As honeybees’ numbers dwindle alarmingly, it’s obvious that they’re affected by the ongoing events in the world; but in person, they seem entirely undisturbed. Watching them, you lose touch with the stress of your own life as you observe these tiny aliens thrumming along, utterly separate from the troubles around them. Their blithe business of flower inspection and bustling communal life are the sort of things you’d want to sink into as everything else falls into disorder. And if you can’t literally sink into a honey-sweet bee colony, sinking into Helen Jukes’ A Honeybee Heart Has Five Openings: A Year of Keeping Bees is surely the next best thing.
After moving to Oxford, England, for a job, Jukes was grappling with a life of obligation and slow death by cubicle. The hard-driving, unforgiving and often inhuman corporate culture of her work had left her drained and brittle, but still she craved wildness, connection and patterns more life-giving than what her professional life provided. Beginning at a place of exhaustion and tightness, A Honeybee Heart Has Openings unfolds over a year into ease, sweetness, rhythm and flow.
ALSO IN BOOKPAGE: Read Helen Jukes’ beautiful behind-the-book essay about finding a sense of home during the year that inspired A Honeybee Heart Has Five Openings.

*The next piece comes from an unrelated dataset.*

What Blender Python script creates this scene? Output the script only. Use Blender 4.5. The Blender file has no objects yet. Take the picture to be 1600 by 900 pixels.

Anyone who has experience with anxiety can identify the tremulousness in Jukes’ voice as the book opens. Then, as Jukes begins keeping honeybees in her garden, she settles into a routine and becomes part of the communal organism of the hive. The bees provide Jukes and the reader alike with a new interpretation of work. Community counts, we learn. Connection, trusting others and trusting ourselves are all part of the true, valuable work of a life. Interacting with the bees—learning the delicate balance between “keeping” bees and trusting their own innate expertise, leaning on the accumulated knowledge of an old art—draws Jukes into community with those around her, and we receive a portrait of a heart opening to pursuits that are truly nourishing.
Still a young voice in the world of nature writing, Jukes joins the ranks of pros like Robert Macfarlane and Helen Macdonald as she brings sharply into focus the details of the natural world that gleams and hums all around us.